To do this we use the sum
tool in python coupled with the expressions for
and in
. We also access the 5th element of a permutation
using [4]
(the
first element is denoted with a 0, so the 5th is 4):
sum(permutation[4] % 2 for permutation in permutations)
72
We can again check this theoretically, there are three valid choices for the last digit of a given tuple to be odd: \(1\), \(3\) and \(5\).
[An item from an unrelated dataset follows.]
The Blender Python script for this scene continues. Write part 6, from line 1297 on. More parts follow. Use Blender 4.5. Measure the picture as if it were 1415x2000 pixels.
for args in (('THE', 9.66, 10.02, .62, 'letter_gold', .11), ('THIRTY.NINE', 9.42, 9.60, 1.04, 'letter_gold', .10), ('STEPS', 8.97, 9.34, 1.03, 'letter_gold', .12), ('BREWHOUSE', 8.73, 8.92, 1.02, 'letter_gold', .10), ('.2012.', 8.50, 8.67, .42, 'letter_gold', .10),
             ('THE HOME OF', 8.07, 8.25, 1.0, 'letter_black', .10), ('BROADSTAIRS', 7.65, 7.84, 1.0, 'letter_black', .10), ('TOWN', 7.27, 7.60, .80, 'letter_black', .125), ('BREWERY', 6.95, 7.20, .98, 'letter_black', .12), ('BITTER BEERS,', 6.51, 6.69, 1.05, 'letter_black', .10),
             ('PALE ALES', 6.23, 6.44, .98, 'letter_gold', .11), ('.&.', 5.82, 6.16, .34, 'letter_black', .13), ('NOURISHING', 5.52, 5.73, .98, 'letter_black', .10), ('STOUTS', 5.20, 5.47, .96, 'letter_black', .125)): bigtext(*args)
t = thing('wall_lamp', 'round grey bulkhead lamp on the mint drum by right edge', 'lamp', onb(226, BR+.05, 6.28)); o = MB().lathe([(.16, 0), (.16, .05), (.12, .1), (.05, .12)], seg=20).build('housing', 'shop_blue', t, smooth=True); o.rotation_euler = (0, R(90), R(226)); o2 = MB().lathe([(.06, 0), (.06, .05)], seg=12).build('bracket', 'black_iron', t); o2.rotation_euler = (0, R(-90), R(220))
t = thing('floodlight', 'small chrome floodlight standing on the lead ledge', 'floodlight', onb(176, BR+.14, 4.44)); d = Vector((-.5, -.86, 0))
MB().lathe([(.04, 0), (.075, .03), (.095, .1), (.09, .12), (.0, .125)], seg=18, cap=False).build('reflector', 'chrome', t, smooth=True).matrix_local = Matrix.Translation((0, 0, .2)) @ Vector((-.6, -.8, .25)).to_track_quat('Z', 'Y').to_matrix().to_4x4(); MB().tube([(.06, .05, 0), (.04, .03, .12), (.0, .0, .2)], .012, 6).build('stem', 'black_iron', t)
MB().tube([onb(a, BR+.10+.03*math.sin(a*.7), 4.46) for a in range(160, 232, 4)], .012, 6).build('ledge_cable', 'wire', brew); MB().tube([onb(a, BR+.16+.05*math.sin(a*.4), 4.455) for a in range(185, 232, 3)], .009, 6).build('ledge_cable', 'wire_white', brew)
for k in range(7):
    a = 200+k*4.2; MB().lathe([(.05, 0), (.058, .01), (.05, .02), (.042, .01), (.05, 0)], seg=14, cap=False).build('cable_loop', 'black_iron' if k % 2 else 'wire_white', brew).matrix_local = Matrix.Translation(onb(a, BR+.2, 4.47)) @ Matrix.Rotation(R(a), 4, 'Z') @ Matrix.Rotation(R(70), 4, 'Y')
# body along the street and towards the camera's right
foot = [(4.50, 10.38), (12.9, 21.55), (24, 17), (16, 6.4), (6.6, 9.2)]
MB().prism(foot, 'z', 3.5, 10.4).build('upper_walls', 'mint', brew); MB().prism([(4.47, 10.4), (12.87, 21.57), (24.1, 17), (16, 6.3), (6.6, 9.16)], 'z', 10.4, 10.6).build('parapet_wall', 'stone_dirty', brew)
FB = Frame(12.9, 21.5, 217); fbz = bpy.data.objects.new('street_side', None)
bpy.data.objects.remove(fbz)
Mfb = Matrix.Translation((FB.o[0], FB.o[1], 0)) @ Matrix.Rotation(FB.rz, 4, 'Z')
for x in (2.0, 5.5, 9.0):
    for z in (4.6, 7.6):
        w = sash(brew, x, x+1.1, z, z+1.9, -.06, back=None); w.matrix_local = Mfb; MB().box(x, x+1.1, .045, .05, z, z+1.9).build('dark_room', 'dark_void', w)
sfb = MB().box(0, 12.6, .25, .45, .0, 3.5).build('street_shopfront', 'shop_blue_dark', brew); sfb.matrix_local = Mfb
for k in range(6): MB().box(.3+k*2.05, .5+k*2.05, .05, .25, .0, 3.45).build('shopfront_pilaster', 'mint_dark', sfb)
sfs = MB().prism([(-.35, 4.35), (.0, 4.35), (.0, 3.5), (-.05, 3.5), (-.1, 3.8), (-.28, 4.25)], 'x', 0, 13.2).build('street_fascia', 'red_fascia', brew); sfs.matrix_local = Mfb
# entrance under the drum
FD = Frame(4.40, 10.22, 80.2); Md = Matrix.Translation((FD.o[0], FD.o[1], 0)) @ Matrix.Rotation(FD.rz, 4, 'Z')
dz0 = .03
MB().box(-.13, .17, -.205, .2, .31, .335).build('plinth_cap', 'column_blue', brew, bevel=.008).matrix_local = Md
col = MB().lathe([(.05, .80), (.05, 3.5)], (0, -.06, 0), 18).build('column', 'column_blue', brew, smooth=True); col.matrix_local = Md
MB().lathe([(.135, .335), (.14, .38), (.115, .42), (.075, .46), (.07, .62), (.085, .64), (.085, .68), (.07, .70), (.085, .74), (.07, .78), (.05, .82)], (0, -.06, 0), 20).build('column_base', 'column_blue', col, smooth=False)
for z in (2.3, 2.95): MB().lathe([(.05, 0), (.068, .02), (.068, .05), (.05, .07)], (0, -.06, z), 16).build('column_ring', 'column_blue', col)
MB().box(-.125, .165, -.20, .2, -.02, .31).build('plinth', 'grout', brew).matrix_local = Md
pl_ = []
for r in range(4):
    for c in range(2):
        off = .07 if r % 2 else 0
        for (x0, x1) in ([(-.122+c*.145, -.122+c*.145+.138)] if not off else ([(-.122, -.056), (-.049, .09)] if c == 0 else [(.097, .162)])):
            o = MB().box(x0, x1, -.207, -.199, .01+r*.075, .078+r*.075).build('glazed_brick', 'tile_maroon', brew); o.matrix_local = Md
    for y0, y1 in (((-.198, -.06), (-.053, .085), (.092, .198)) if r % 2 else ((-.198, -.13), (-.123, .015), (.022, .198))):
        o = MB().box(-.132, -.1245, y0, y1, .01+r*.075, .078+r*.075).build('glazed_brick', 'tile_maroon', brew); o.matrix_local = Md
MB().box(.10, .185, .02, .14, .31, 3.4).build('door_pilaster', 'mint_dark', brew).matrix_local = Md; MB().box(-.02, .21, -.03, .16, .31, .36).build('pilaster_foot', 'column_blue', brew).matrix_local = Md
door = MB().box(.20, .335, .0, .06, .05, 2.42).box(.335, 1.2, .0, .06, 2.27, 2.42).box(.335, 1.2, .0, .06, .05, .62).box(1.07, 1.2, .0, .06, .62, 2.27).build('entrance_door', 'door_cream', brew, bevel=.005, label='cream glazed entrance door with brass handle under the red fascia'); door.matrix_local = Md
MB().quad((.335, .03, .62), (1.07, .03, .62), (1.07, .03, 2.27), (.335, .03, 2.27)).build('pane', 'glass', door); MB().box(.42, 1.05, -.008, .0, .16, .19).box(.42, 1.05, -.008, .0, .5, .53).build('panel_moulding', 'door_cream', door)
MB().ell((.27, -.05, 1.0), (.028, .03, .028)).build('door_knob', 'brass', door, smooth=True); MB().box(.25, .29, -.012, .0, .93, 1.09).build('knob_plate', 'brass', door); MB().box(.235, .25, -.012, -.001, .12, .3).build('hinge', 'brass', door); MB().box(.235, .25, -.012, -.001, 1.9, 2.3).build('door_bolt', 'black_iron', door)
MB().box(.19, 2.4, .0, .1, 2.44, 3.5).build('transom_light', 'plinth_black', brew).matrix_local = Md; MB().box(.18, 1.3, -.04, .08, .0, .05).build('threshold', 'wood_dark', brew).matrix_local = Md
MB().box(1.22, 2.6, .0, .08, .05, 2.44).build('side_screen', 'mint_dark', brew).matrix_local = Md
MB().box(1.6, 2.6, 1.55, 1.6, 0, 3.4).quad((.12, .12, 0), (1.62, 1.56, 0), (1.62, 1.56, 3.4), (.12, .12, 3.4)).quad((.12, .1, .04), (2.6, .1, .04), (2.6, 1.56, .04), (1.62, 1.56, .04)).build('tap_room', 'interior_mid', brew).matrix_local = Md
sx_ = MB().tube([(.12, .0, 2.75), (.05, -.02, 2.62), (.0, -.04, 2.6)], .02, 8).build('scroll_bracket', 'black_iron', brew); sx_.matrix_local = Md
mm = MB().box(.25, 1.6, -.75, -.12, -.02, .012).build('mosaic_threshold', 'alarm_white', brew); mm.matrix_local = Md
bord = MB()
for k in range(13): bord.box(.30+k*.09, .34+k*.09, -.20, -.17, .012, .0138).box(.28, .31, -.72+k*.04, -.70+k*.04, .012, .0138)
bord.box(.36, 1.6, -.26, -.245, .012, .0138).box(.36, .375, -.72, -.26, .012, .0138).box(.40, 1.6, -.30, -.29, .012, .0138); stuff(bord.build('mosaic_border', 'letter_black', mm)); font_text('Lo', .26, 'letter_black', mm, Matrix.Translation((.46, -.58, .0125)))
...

For each of those, there are then 4 choices for the remaining digits:
math.factorial(4) * 3
72
To compute the number of digits that are less than or equal to 23000 we compute a
similar sum except we use the <=
operator and also convert the tuple of digits
to a number in base 10:
Thus we are going to compute the following sum:
sum(
1
for permutation in permutations
if permutation[0] * 10 ** 4
+ permutation[1] * 10 ** 3
+ permutation[2] * 10 ** 2
+ permutation[3] * 10
+ permutation[4]
<= 23000
)
30
We can again confirm this theoretically, for a given tuple to be less than 23000 that is only possible if the first digit is 1 or 2:
If it is 1 then any of the other \(4!\) permutations of the other digits is valid;
If it is 2 then the second digit must be 1 and any of the other \(3!\) permutations of the other digits is valid.
(math.factorial(4) + math.factorial(3))
30
Important
In this tutorial we have
Created permutations of a given tuples.
Created permutations of a given tuples that obey a given condition.
Counted how many permutations exist.
Directly computed the expected number of permutations.